Mott transition and electronic excitation from a Fermi-liquid-like ground state

If the ground state is like a Fermi liquid, it is widely believed that the Mott transition is characterized by the divergence of the effective mass; the dispersion relation of electronic excitation around the Fermi level becomes flat toward the Mott transition.
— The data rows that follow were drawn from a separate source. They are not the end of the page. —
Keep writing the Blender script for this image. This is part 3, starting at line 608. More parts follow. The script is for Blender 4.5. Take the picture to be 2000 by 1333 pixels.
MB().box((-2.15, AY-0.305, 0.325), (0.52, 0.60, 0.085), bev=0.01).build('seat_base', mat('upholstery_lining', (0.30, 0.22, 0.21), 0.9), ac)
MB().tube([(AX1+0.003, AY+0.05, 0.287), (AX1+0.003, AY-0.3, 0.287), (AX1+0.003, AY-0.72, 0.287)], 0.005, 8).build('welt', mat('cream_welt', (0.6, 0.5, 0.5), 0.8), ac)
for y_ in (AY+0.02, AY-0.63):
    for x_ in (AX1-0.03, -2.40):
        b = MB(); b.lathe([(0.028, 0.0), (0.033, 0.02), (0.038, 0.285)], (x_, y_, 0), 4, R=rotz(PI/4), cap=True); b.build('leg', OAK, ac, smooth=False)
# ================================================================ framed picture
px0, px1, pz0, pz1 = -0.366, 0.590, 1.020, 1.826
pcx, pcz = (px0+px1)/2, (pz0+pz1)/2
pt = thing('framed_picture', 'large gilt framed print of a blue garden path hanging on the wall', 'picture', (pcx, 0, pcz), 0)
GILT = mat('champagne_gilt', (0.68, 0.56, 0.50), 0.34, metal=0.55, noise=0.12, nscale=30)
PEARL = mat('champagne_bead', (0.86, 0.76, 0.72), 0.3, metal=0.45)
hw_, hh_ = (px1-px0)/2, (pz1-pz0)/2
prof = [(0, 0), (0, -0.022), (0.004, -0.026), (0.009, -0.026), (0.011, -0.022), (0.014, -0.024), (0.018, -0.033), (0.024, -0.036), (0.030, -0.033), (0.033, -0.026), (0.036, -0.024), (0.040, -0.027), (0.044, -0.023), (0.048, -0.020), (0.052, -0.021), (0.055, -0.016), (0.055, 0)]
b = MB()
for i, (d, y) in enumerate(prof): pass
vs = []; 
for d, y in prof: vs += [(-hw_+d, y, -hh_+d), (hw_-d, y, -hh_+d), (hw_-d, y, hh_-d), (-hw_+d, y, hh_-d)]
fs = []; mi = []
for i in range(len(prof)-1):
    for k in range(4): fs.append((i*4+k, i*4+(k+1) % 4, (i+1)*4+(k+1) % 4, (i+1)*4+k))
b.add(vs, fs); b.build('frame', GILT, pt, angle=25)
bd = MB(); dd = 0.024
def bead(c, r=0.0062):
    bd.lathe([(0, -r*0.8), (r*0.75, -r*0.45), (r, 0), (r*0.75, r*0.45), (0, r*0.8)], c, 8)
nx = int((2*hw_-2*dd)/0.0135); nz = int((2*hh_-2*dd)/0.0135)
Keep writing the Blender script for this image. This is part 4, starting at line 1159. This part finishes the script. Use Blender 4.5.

Here, even if the ground state is assumed to be a Fermi-liquid-like state (Gutzwiller wavefunction), the Mott transition is shown to be better characterized by the disappearance of spectral weight from an electron-addition mode which remains dispersing and exhibits the momentum-shifted magnetic dispersion relation in the small hole-doping limit [1]. This characteristic is illustrated in the one-dimensional, two-dimensional, ladder, and bilayer t-J models using a Monte Carlo method and the single-mode approximation [1]. In addition, this characteristic is confirmed in the one-dimensional symmetric t-J model with inverse-squared interaction, whose ground state is known to be the Gutzwiller wavefunction. The results imply that this characteristic is not so sensitive to ground-state properties and generally appears in the Mott transition [1--3]. References: [1] M. Kohno, Phys. Rev. B 102, 165141 (2020). [2] M. Kohno, Rep. Prog. Phys. 81, 042501 (2018). [3] M. Kohno, Phys. Rev. B 92, 085129 (2015).